Netspeak and Chatspeak
It’s fascinating to read the early responses to chat speak: “You can learn it the way you would learn any foreign language, with a bit of effort and some memorization skills” (Squires 2010). Although in Squire’s examples and in academic contexts from 2008, I personally haven’t seen the word netspeak for a decade. Google Ngrams uses book scans up to 2008 where all three cases were tapering off or leveling:
At the time of writing, “NetSpeak” (case-insensitive) is found in 2634 articles (314 that are peer-reviewed) in the Graduate Center discovery services (OneSearch). 3 peer-reviewed articles with the term were published this month.
Imperative of Containment
Lastly, Squires (2010) explores the topic of internet language seeping into noninternet contexts and breaching the “imperative of containment”–the stigma on internet language (i.e. non-standard language).
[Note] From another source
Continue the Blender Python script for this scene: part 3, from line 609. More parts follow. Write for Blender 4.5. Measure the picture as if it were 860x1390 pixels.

This reminds me of an anecdote from the new Gretchen McCulloch book Because Internet:
One linguist parent was delighted by her kid saying “hashtag mom joke,” but another parent was jokingly unimpressed by her own kid’s use of “hashtag”:
My daughter just finished a sentence with ‘hashtag awkward!’ 8 years. It’s been a good run. But the orphanage will suit her much better. (McCulloch 2019)
References
Herring, S. C. and Androutsopoulos, J. (2015). Computer‐Mediated Discourse 2.0. In The Handbook of Discourse Analysis (eds D. Tannen, H. E. Hamilton and D. Schiffrin). doi:10.1002/9781118584194.ch6
McCulloch, Gretchen. (2019). Because internet : Understanding the new rules of language. Prentice Hall Press.
Seargeant, P., & Tagg, C. (2011). English on the internet and a ‘post‐varieties’ approach to language. World Englishes, 30(4), 496-514.
Squires, L. (2010). Enregistering internet language. Language in Society, 39(4), 457-492.